By the way, Italy has never been a haven of political stability—the current government is the 66th since the war—and mafia and corruption have long been embedded. Yet this did not hinder the Italian economy from developing quite dynamically at times.
5. Italy has carried out many market-liberal reforms. Labour market flexibilisation brought a sharp increase in fixed-term contracts and a decline in real wages. However, these structural reforms have contributed to reducing Italy's productivity growth.
Labour market liberalisation generated temporary jobs. However, cheap labour reduced real wages and diminished incentives for companies to make labour-saving investments – with negative effects on productivity, which is the basis for long-term growth.
6. Italy remains an important location for industrial activity, recording the second highest share of industrial production in the EU (behind Germany). Italy exports significantly more industrial goods than it imports and ranks third in terms of goods exports, just behind France.

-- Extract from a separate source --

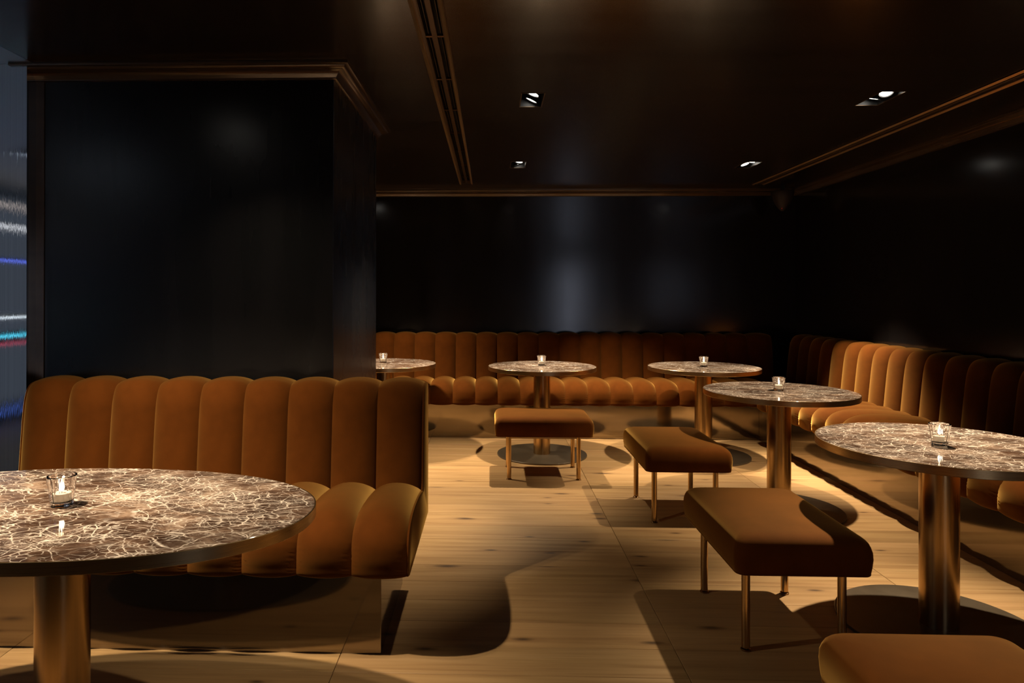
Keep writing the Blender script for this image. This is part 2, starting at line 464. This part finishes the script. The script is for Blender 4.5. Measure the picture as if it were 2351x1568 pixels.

7. Italians are not wealthier than Germans or Austrians: the median Italian household holds more net wealth than the comparable German or Austrian household. But the average household is clearly wealthier in Germany and Austria.
In Germany and Austria, wealth is more heavily concentrated in richer households. Private-property ownership plays a greater role in Italy. The public safety net, however, is relatively underdeveloped; social and co-operative housing is rare.
We can conclude that the often-heard argument that the Italians are wealthier than Austrians and Germans – and should therefore pay for their investments themselves – is also misleading.
If fiscal austerity and market-liberal reforms have not improved Italy's outlook, a more promising way forward is to try an investment strategy and to give Italy's industry a boost by launching a modern European industrial strategy.
It will, however, cost Merkel and German economists a lot of energy to convince the population of (northern) Europe—because of those false images of Italy and the south, tactically deployed over the course of so many years.